How the web tool works

This tool uses your browser’s Web Audio API. It does not play recorded MP3 or WAV files. Instead, it generates the waveform in real time using an oscillator. A gain control sets the volume.

Because the tone is generated mathematically, the frequency value is exact inside the browser engine. What you actually hear still depends on your speakers, your OS audio processing, and the listening environment.

Waveforms

Waveform choice changes how the tone feels. Some shapes sound smooth. Others sound harsh.

  • Sine: Clean and smooth. Best for simple testing and tuning by ear.
  • Square: Very sharp and loud-feeling. Useful to expose distortion quickly.
  • Sawtooth: Bright and buzzy. Good for finding rattles and resonances.
  • Triangle: Softer than square. A middle ground for general checks.

Safety

Use this like a test instrument. Not like music. Protect your ears and your speakers.

  • Start at 0–10% volume. Increase slowly.
  • Prefer speakers.

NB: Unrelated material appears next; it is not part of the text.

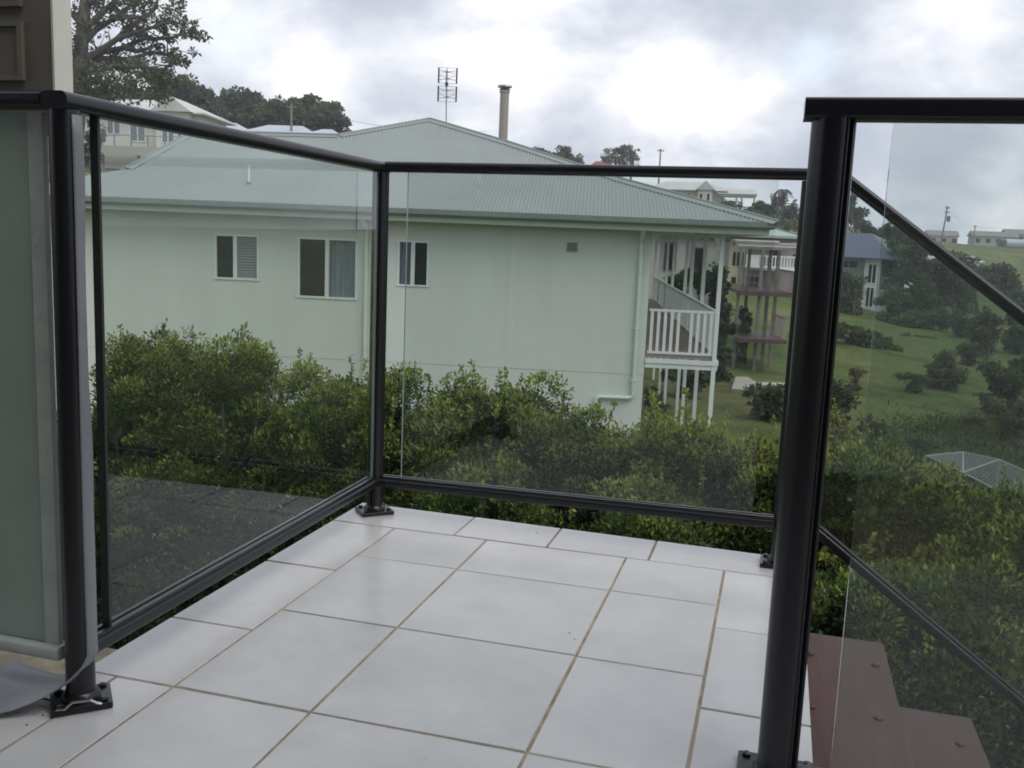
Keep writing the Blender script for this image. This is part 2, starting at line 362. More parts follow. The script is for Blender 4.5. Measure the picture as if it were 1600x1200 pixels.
BLACK = mat("black_powdercoat", (0.008, 0.008, 0.012), rough=0.30, bump=0.03, bscale=260, spec=.5)
STEEL = mat("steel", (0.55, 0.55, 0.55), rough=0.3, metal=1.0)
DECKT = mat("deck_timber", (0.064, 0.029, 0.025), rough=0.6, var=0.22, vscale=4, bump=0.10, bscale=30, stretch=(6, .7, 6), dirt=.35)
U = 0.4
slab = MB().prism([(-1.185*U, -5.2, -.15), (2.15*U, -5.2, -.15), (2.15*U, 2.09*U, -.15), (-1.185*U, 2.17*U, -.15)], (0, 0, .1482))
slab.box(-4.0, -1.19*U, -5.2, -.30, -.15, -.0018); slab.box(2.155*U, 4.5, -5.2, -.355, -.15, -.0018)
deck = slab.build("deck", GROUT); deck["kind"] = "structure"
G = .0055
def tile(x0, x1, y0, y1, yb0=None, yb1=None):
    """a tile in units of the 40 cm grid; yb0, yb1: back edge at left and right when it is cut askew"""
    g = G/U/2+rng.uniform(0, .002); yb0 = y1 if yb0 is None else yb0; yb1 = y1 if yb1 is None else yb1
    z0, z1 = -.0040, rng.uniform(-.0006, .0006); t_ = rng.uniform(-.0005, .0005, 2)
    P_ = [((x0+g)*U, (y0+g)*U), ((x1-g)*U, (y0+g)*U), ((x1-g)*U, (yb1-g)*U), ((x0+g)*U, (yb0-g)*U)]
    b = .0012; cx, cy_ = sum(p[0] for p in P_)/4, sum(p[1] for p in P_)/4
    top = [(p[0]-b*np.sign(p[0]-cx), p[1]-b*np.sign(p[1]-cy_), z1+t_[0]*np.sign(p[0]-cx)+t_[1]*np.sign(p[1]-cy_)) for p in P_]
    V = [(p[0], p[1], z0) for p in P_]+[(p[0], p[1], z1-.0012) for p in P_]+top
    F = [(3, 2, 1, 0), (8, 9, 10, 11)]+[(i, (i+1) % 4, 4+(i+1) % 4, 4+i) for i in range(4)]+[(4+i, 4+(i+1) % 4, 8+(i+1) % 4, 8+i) for i in range(4)]
    return MB().add(V, F).build("tile", TILE, deck, origin=(cx, cy_, 0))
M0, M3, XL, XR = -.7033, 1.6573, -1.205, 2.165
back = lambda x: 2.18-.08*(x+1.2)/3.35
L1 = 1.6526
for a, b_ in ((XL, -.25), (-.25, .435), (.435, 1.15), (1.15, XR)):
    tile(a, b_, L1, 2, back(a), back(b_))
for a, b_ in ((M0, 0), (0, 1), (1, M3)):
    tile(a, b_, 1, L1)
    for y in range(-7, 1): tile(a, b_, y, y+1)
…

If you must use headphones, keep volume very low.
  • High frequencies can feel quiet but still be harmful at high volume.
  • Very low frequencies can cause strong cone movement on some speakers.
  • Avoid long exposure. Do short checks. Then pause.
  • Keep loud tests away from pets and children.
  • If you notice ringing or discomfort, stop immediately.

Accuracy & limits

The frequency value is precise in software, but playback has real-world limits.

  • Phone and laptop speakers often cannot reproduce deep bass (below ~100 Hz).
  • Many small speakers struggle above 12–15 kHz.
  • Bluetooth can add latency and sometimes changes the sound profile.
  • Your OS may apply EQ, loudness normalization, or “enhancements”.
  • Some devices change output level depending on frequency to protect hardware.
  • Browser and device sample rate can affect how extreme frequencies behave.
  • Room noise and reflections can hide quieter tones.

Trust & Privacy

This tool runs locally in your browser. It does not request microphone access. It does not upload or save your audio. No account is needed.

See also: Speaker Cleaner Tool

Reference: MDN Web Audio API documentation.

Mini FAQ

What is the normal human hearing range?

Many people can hear roughly 20 Hz to 20,000 Hz in ideal conditions. High-frequency hearing often drops with age and loud noise exposure.

Why can't I hear the 20 Hz tone?

Most phones and basic speakers cannot reproduce ultra-low bass. A subwoofer or large headphones are usually needed, and even then it may be more “felt” than heard.

Which waveform should I use?

Start with Sine for clean testing. Use Sawtooth or Square only at low volume when you want to expose distortion or rattles quickly.

Why does the same frequency sound different on each device?

Speakers have different frequency response. Phones also apply audio processing (EQ or loudness). Bluetooth can change timing and tone too.

Is this safe for my phone speaker?

Usually yes if you keep the volume low and do short tests. Avoid long, loud sessions—especially with harsh waveforms at high frequencies.